Period of Employment

Pre-Amendment Deduction 

Amended Rate

Up to 5 years

KRW 300,000 × Number of years of employment

KRW 1 million × Number of years of employment

6-10 years

KRW 1.5 million + KRW 500,000 x (Number of years of employment – 5 years)

KRW 5 million + KRW 2 million x (Number of years of employment – 5 years)

11-20 years

KRW 4 million +
KRW 800,000 × (Number of years of employment – 10 years)

KRW 15 million +
KRW 2.5 million × (Number of years of employment – 10 years)

Over 20 years

KRW 12 million +
KRW 1.2 million × (Number of years of employment – 20 years)

KRW 40 million +
KRW 3 million × (Number of years of employment – 20 years)


4.   Miscellaneous

  • Additional Procedural Requirements for Application of Withholding Tax Exemption for Non-Residents and Foreign Corporations (Articles 156-2 and 156-6 of the IITL, 98-4 and 98-6 of the CITL, 207-2 and 207-8 of the IITL-PD, 138-4 and 138-7 of the CITL-PD)

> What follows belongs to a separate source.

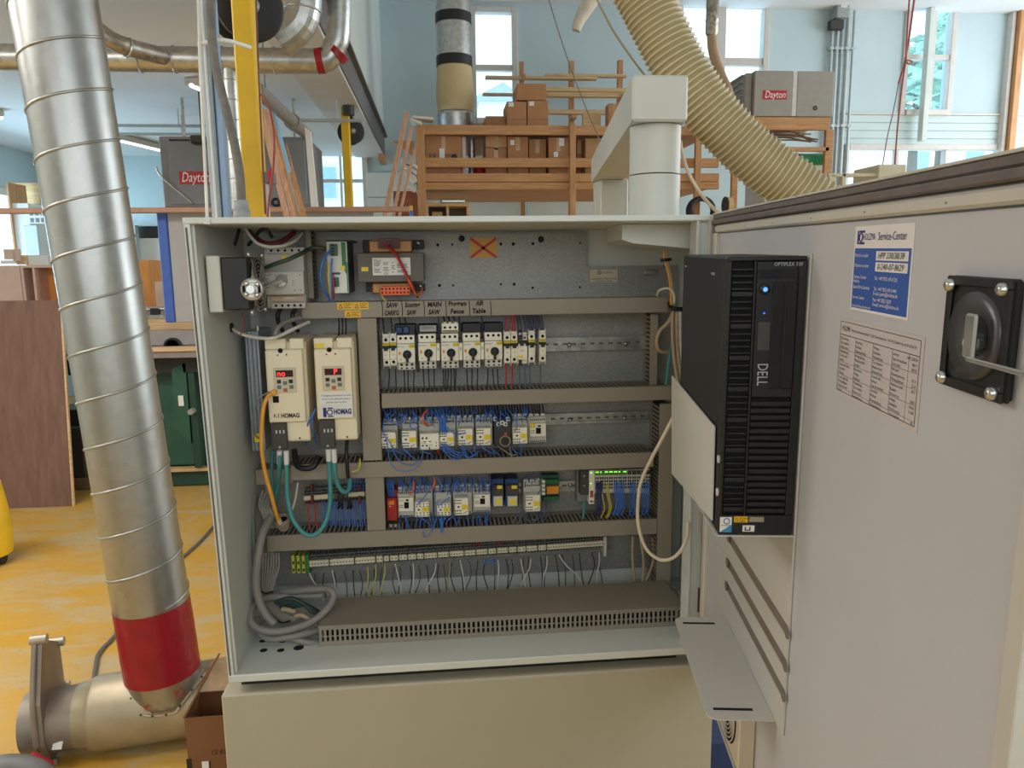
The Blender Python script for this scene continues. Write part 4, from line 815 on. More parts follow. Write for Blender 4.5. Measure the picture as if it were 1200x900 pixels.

Under the amended rule, if the amount of a tax exemption/non-taxation claim is equal to or greater than KRW 1 billion, a foreign corporation’s incorporation-related documents, business information, and any documentation related to Korea-sourced income should be part of the application package for withholding tax exemption (prior to the amendment, only the application and the foreign entity’s certificate of tax residency were required).  The head of the competent tax office may deny or make a correction to the exemption/non-taxation if information in the tax application is different from the actual facts or is deemed to not satisfy the required conditions for the exemption/non-taxation.  The head of the relevant tax office may request additional information or documents if the submitted information is deemed insufficient to determine whether all the requirements for the tax exemption are satisfied.  The income payer may request information/documents from non-residents/foreign corporations to determine whether withholding should be made or exempted.  The amendment applies to exemption/non-taxation applications filed from January 1, 2023 onwards.